Wetsvoorstel integere sport

Reactie

Naam dhr G.J.M. Wijnhoven
Plaats Utrecht
Datum 14 oktober 2025

Vraag1

Wat vindt u van dit concept wetsvoorstel integere sport en bijbehorende toelichting?
Regels en wetten zijn prima om de grenzen van het gedrag van mensen te formuleren en hen daarop te be- of veroordelen. Maar daarmee is de essentie van het probleem 'slechts' juridisch begrensd. Een wet kan een grote rol spelen bij een integere sport. Maar je verandert ermee de cultuur niet. Het is zoiets als de plicht om belasting te betalen. Als je echt wilt dat iedereen dat 'optimaal' doet moet je de houding ten opzichte van belasting betalen veranderen of tenminste beinvloeden.

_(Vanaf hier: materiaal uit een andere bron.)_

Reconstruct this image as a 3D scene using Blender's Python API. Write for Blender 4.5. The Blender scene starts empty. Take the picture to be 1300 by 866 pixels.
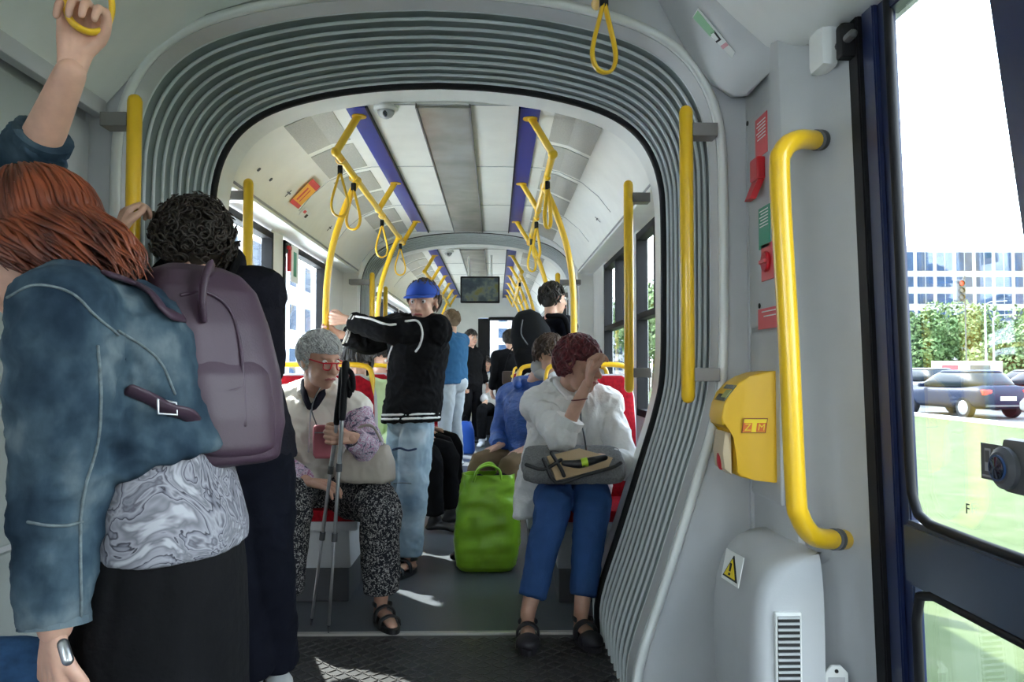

Zodat meer mensen belasting willen betalen. De cultuur in sport en zeker die van topsport heeft harde grenzen nodig (overigens is het speelvlak altijd 'oneerlijk': betere fysiek, meer geld enzovoort) maar de aard van toppers is die grenzen opzoeken om de beste te zijn. De cultuur van met elkaar omgaan is wel beinvloedbaar. Zodat mensen (sporters onder elkaar en begeleiders met sporters) veiliger met elkaar omgaan. Daarvoor moeten mensen in de sport met elkaar gaan praten en met elkaar aanspreken. Opmerkingen maken over vernederingen, racisme enb seksisme. Dat hoeft niet altijd tot zware straffen te leiden. Maar wel tot voorbeeldgedrag. Iedereen moet gaan praten als hij wat ziet. Hoe het gaat moet met elkaar en publiek worden gedeeld. Goede en slechte voorbeelden. Niet met campagnes die vertellen hoe het moet en wat niet mag. Maar met beelden en verhalen die mensen (want dat zijn sporters ook) tot nadenken over het onderwerp aanzetten. De overheid hoeft daarvoor niks te bedenken. Maar moet middelen beschikbaar stellen aan mensen die kunnen laten zien hoe ze doelgroepen bereiken met verhalen, beelden, podcastst en voor mijn part praatgroepen en al het andere wat we nu nog niet kunnen bedenken.
Overigens zijn doping en omkoping zaken die veel vaker over indivduen gaan en niet zo passen in afspraken over integere sport (ook al gaan ze er wel over).
Geert Wijnhoven.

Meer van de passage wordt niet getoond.